The general rule with regard to leasing of realty as within the statutory provision of doing business within a state is expressed in 36 Am.Jur.2d, Foreign Corporations, section 343 (1968):

It has been held that the granting or obtaining by a foreign corporation of a lease on real property within a state does not constitute "doing business" within the state, for the purposes of a statute prescribing the right of a foreign corporation to do business. Holdings of this kind give weight to the fact that leasing was no part of the functions for which the corporations involved were organized. The obtaining of a lease does not constitute doing business within statutes prescribing conditions for the doing of business, where the lease is a single act or where it is merely incidental and preliminary to the business in which the corporation is engaged or is about to engage. On the other hand, the obtaining by a foreign corporation of a lease on real property in a state has been held to constitute "doing business" within the state within the meaning of statutes prescribing the right of a foreign corporation to do business, where the obtaining of the lease was part of the local business of the corporation, or part of the functions for which the corporation was organized. A foreign corporation which, as the lessee of a building, sublet it to different sublessees for profit, has been held to be doing business within the state.

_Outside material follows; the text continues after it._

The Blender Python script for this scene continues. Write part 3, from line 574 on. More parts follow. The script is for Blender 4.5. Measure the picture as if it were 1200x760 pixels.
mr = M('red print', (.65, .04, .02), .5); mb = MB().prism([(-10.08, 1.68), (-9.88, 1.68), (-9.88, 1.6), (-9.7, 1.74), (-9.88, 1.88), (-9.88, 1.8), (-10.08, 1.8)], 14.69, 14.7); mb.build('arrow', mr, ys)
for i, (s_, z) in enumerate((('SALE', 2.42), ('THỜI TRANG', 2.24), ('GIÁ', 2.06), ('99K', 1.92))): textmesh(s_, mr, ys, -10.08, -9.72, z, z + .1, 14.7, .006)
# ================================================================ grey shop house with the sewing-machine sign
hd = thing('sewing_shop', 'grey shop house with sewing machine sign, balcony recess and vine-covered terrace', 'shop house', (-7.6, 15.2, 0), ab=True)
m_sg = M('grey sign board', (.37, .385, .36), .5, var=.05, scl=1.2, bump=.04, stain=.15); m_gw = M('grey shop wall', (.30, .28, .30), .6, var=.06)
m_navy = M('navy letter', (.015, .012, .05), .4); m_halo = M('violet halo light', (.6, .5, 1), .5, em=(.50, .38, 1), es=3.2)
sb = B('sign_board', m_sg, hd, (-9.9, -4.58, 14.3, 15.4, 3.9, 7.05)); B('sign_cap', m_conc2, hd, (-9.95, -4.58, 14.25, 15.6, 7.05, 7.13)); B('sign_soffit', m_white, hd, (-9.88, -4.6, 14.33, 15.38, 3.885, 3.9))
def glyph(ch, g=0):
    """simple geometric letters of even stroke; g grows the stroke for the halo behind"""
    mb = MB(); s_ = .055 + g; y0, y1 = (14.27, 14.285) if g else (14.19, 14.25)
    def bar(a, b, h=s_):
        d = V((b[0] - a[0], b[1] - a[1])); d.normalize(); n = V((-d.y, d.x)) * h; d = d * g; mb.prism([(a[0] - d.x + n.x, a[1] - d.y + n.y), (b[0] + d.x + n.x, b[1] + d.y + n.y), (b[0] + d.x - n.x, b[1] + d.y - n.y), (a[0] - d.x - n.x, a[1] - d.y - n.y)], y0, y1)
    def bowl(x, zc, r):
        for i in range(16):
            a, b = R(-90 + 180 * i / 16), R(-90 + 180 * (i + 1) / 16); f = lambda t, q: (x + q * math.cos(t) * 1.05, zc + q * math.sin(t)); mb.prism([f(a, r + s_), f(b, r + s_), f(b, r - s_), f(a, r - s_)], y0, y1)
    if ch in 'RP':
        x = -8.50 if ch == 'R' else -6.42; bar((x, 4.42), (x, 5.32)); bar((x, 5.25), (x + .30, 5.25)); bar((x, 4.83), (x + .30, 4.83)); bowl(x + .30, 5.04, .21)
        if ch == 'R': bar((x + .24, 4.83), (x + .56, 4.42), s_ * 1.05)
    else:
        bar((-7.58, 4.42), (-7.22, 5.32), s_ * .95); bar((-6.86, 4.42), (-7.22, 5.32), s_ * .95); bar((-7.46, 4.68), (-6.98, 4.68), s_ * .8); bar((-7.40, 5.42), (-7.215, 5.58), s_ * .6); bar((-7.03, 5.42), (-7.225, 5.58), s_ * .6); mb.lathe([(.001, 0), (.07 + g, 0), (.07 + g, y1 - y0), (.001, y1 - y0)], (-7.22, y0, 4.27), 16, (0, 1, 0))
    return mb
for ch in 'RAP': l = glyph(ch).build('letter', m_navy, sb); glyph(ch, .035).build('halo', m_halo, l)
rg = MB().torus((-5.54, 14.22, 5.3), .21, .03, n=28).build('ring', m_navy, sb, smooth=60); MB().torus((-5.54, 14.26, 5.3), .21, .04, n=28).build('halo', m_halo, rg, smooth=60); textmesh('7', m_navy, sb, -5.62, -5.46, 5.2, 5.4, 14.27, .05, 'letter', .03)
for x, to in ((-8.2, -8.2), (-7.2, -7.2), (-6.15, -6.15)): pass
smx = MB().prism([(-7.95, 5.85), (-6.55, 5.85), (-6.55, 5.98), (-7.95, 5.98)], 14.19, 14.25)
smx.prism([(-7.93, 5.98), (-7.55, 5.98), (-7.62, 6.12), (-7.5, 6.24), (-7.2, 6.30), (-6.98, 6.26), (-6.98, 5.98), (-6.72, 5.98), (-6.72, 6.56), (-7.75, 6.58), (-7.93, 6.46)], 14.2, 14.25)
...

This latter theory was expanded somewhat in Case v. Mills Novelty Co., 187 Miss. 673, 193 So. 625 (1940), by this Court in announcing that a foreign corporation was doing business within the state when a contract it had entered into required servicing a dispenser within the state, a local transaction, and being in violation of Section 4164, Code of 1930, was unenforceable. In Marx & Bensdorf, Inc. v. First Joint Stock Land Bank of New Orleans, 178 Miss. 345, 351-352, 173 So. 297, 298 *383 (1937), this Court stated in quoting from Peterman Construction & Supply Co. v. Blumenfeld, 156 Miss. 55, 125 So. 548, 550 (1930), the following test:

"One test of whether or not a foreign corporation is `doing business' within the meaning of our statute is whether or not it is doing such acts as are within the function of its corporate powers." * * *

Assuming, as we do, that a strict construction of a penal statute is necessary, nevertheless, we cannot state that the lower court erred in finding the appellant was doing business in this state without qualifying as required by statute. The violation being ascertained, it follows that the prohibition imposed by the legislature must prevail. See Parker v. Lin-Co Producing Co., 197 So. 2d 228 (Miss. 1967).